Friday, June 17, 2016

The Tale of a Gay Rooster

At Evening Shade Farms, we occasionally raise a few chickens to restore the flock.



The process of incubating takes about 28 days. A few, hopefully fertile, eggs were gathered and in 28 days we had some baby chicks. It takes a few weeks before they are big enough to merge in with the rest of the chickens.

Two of three roosters we introduced to the other chickens were, the twins, Mr. Rooster; Shorty, a pretty color of brown and black and the other rooster, Betty White, was mostly white with some black. All good looking roosters. They were brothers, we thought!

Shorty

Mr. Rooster and Betty White

Things went along pretty good for a while, then we noticed, as sometimes happens when you have too many roosters, competition for the hens causes problem for the hens and the others too.



There were 3 rooster that seemed to be causing all the problems; Mr. Rooster, Shorty, & Betty White. They were bigger than the other roosters so tended to dominate. We decided to move them from the farm to the Evening Shade Farms Soap House area. We had built a smaller chicken house near the Soap House, so there was a place for them to roost. The door came from an old chicken house that we took apart.

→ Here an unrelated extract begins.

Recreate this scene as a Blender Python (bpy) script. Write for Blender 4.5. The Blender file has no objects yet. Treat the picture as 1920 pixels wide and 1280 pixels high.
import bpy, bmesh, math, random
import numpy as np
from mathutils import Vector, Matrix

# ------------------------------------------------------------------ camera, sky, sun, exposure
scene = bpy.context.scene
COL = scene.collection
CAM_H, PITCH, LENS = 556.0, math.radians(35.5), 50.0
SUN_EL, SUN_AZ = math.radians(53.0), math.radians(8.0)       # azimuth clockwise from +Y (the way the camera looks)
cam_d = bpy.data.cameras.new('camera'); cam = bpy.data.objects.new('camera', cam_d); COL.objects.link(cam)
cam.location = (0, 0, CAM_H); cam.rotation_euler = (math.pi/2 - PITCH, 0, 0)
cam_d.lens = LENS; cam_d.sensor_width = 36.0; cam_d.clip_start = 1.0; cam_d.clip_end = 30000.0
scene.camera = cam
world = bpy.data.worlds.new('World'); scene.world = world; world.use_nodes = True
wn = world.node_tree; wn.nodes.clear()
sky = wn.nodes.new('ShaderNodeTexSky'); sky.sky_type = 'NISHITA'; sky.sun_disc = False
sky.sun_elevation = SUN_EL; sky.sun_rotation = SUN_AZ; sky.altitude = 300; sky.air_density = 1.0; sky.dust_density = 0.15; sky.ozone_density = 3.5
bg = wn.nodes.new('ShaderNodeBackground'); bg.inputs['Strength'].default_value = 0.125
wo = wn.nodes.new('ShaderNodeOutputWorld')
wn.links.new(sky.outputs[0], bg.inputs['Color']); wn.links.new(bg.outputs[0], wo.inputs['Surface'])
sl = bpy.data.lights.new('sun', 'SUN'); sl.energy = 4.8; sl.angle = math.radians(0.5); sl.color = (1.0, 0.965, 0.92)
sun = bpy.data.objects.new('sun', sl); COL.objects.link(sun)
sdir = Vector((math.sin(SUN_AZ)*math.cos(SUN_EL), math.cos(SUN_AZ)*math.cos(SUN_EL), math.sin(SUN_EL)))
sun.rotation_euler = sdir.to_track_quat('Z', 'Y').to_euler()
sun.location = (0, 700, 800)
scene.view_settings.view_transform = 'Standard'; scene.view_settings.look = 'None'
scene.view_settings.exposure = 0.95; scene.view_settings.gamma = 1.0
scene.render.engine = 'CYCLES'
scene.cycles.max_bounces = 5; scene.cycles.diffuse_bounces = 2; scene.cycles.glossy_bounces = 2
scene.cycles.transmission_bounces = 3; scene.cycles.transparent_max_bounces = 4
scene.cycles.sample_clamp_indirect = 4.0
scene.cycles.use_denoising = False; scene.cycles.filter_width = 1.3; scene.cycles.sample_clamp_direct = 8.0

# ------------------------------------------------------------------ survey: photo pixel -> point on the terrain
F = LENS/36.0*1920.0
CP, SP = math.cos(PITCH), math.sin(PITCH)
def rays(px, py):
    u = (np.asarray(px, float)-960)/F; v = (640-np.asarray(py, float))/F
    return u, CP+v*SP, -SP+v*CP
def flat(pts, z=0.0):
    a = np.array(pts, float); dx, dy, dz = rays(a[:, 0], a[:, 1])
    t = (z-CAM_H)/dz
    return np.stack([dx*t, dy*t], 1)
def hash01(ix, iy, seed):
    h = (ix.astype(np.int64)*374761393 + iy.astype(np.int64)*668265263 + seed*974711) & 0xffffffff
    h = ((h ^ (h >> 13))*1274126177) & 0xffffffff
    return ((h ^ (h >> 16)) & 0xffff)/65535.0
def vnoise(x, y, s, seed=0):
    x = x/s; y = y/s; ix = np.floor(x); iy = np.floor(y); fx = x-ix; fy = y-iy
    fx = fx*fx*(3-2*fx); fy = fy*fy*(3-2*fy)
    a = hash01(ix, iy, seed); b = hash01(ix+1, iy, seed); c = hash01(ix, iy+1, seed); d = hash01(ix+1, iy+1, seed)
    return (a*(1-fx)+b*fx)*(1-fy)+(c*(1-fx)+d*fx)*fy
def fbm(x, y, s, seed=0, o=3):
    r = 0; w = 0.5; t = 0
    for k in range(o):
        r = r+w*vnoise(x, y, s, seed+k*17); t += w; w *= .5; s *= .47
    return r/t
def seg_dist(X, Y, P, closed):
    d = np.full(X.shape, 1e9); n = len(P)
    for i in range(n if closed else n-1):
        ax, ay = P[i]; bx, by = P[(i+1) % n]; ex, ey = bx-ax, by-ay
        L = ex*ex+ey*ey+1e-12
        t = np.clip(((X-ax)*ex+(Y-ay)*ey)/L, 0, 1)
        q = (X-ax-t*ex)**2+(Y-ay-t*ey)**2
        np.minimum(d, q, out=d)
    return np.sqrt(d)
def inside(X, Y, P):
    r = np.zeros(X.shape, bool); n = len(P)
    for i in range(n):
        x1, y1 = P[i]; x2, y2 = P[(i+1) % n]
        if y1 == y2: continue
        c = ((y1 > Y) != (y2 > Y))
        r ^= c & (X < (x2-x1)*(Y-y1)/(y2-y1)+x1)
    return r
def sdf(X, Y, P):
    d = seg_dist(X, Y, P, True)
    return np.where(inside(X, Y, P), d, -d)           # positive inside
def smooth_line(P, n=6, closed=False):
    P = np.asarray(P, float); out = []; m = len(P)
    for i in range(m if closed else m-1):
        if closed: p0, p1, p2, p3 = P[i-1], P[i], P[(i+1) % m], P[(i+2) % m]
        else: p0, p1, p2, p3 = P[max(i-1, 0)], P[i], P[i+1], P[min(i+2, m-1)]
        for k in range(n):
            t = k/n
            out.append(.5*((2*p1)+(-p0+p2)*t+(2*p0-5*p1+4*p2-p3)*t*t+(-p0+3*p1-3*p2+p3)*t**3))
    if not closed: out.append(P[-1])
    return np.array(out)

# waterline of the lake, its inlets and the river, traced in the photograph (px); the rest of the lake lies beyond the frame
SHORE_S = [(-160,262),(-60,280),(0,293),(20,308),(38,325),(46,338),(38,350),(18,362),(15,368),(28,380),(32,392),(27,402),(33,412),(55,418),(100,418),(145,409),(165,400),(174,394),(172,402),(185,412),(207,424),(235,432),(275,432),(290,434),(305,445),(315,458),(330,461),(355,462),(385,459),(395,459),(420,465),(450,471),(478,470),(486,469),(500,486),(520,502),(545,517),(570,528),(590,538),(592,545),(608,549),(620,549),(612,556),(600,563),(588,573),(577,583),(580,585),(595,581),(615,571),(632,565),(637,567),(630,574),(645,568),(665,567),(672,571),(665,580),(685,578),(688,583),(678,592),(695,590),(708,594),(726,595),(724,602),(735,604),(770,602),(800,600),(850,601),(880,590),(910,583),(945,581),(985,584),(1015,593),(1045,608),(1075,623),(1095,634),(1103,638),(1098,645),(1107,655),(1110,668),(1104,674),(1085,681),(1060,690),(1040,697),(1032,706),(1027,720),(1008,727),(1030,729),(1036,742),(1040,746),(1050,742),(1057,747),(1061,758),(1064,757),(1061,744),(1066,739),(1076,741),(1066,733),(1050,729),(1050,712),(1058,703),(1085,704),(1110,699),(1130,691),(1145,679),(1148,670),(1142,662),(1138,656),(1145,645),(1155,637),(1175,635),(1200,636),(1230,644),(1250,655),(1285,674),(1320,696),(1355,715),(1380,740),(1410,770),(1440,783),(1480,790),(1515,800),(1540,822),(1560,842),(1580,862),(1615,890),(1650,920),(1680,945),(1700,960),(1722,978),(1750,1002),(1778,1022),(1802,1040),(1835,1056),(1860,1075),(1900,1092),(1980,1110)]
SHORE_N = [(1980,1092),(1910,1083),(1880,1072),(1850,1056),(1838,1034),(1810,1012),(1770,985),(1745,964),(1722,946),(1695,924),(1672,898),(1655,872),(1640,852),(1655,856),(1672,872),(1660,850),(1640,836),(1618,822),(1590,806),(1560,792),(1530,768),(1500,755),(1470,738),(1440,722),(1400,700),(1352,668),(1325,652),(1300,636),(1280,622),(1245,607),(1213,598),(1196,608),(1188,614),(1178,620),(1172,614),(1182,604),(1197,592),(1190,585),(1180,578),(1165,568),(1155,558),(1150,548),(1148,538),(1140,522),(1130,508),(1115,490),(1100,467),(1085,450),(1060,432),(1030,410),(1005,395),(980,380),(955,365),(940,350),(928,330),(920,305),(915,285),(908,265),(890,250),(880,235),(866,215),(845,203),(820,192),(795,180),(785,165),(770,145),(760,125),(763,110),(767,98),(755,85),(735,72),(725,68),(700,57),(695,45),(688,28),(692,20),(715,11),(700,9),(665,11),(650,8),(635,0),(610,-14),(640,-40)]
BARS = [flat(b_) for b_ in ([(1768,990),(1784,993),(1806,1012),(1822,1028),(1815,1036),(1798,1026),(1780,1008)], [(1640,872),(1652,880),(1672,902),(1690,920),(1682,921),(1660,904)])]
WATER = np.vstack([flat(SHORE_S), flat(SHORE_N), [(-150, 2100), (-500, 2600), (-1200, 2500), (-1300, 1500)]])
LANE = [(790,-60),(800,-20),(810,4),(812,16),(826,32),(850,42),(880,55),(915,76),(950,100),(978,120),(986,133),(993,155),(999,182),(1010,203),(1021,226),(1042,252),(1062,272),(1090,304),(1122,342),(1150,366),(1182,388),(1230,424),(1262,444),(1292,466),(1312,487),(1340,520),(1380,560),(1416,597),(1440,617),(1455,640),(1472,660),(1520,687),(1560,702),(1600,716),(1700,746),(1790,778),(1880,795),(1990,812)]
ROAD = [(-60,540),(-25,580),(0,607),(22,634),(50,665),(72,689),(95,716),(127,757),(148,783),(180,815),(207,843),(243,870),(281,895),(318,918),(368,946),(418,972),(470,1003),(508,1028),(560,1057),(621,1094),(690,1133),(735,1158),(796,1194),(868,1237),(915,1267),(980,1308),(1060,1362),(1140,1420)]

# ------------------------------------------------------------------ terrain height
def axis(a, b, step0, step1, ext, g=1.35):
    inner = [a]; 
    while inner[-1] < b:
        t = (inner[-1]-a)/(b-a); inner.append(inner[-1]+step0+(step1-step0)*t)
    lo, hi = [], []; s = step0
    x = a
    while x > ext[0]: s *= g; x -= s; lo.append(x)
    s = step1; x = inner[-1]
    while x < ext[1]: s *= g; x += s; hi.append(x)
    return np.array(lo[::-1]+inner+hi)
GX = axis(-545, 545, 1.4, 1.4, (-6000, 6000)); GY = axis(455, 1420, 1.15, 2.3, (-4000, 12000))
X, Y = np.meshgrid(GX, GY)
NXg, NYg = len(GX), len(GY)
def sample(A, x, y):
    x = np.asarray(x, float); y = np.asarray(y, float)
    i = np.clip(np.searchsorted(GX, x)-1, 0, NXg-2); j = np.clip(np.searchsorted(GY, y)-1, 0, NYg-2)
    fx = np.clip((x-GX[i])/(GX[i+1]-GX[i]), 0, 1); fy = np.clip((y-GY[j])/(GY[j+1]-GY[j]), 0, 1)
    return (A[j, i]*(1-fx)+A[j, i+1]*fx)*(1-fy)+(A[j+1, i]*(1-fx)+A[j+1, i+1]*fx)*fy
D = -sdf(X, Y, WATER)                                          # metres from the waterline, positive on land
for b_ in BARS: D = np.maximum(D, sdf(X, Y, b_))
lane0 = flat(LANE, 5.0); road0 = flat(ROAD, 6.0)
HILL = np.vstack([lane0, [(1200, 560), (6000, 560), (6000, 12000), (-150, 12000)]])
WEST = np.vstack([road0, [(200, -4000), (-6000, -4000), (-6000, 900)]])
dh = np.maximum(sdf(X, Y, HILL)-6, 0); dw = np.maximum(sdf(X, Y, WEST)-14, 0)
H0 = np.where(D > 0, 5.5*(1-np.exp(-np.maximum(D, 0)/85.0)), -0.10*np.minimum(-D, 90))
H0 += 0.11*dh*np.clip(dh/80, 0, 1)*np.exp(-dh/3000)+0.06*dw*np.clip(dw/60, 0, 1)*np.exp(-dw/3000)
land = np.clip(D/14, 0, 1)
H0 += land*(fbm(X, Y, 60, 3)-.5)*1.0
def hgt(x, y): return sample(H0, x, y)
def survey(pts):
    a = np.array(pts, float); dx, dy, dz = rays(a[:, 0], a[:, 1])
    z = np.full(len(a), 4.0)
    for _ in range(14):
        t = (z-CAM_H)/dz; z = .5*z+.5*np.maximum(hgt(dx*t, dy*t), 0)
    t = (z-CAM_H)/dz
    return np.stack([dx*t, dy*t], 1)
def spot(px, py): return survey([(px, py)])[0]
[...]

For a couple of months things were going good and the three rooster brothers traveled around together and were very friendly with each other and us. Then one day we heard a ruckus on the front porch of the soap house. When we looked out to see what was going on, we found that the Betty White was in a wood box on the front porch of the soap house and Mr. Rooster, the larger of the twins, was doing the 'hen lay an egg crow'.

To give a little background about the box: we had a banty hen, named Betty, who laid a some eggs during one winter in that box. None of those hatched, but she was successful on later tries. She was a good sitter and a pretty brown. Unfortunately, she disappeared one day. We live in the country and there are a variety of predators around.

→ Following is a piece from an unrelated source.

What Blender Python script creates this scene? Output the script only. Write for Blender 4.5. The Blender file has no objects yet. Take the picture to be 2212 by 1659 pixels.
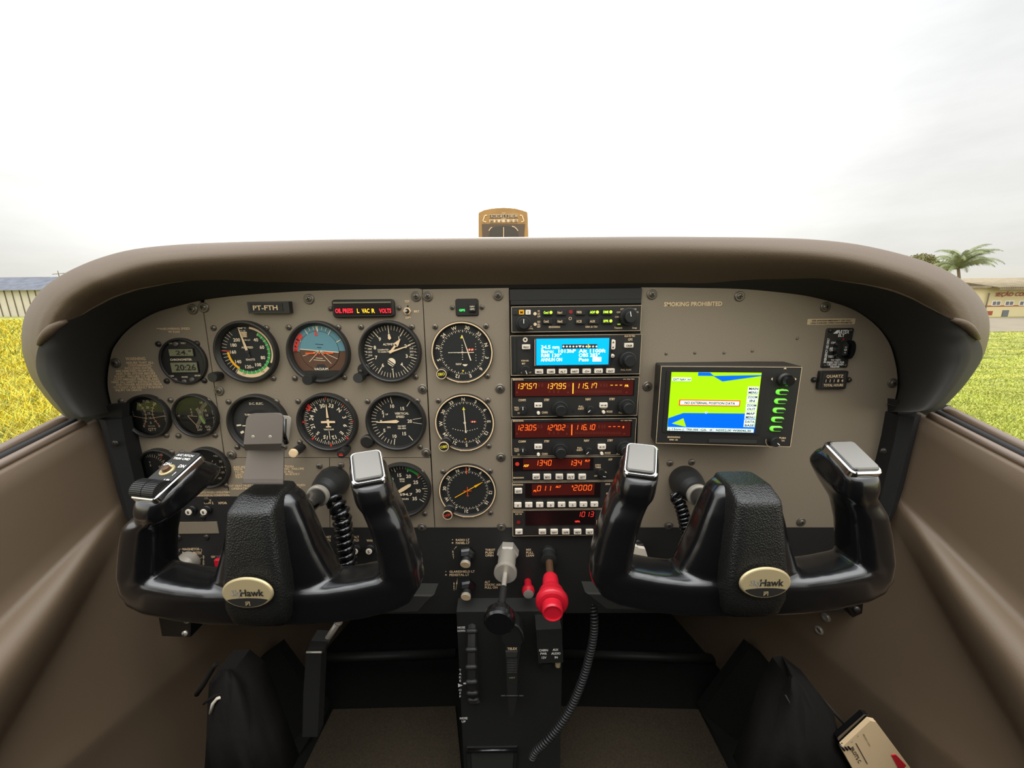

Anyway, what we figured was that Betty White rooster was pretending to be a hen and Mr. Rooster thought Betty White was going to lay an egg, thus the 'egg laying cackle'. (We think that they could tell that a hen had been in the box.) This happened several times, and we wondered what would happen if we put a fake wooden egg in the box.

Well, in a day or two, Betty White rooster started fighting and chasing Mr. Rooster & Shorty to the point of chasing Mr. Rooster down to the farm where we found him in the barn.

We figured that Betty White rooster thought a hen had laid the egg, even though there was no hen other than him pretending to be a hen, and because of that he needed to keep the other suitors away.

Not wanting the three brothers to be apart, we removed the egg and covered the box so they could not get into it.



That night, Betty White & Shorty slept together in their chicken house with no problems and the next day were back to normal. We then move Mr. Rooster back up to the chicken house to be with his brothers the next night.

Since then, they are back to being brothers and traveling around together with almost no fighting other than what is normal for three brother roosters being together.

We enjoy their company and they love to eat bugs and mulberries and crow a lot.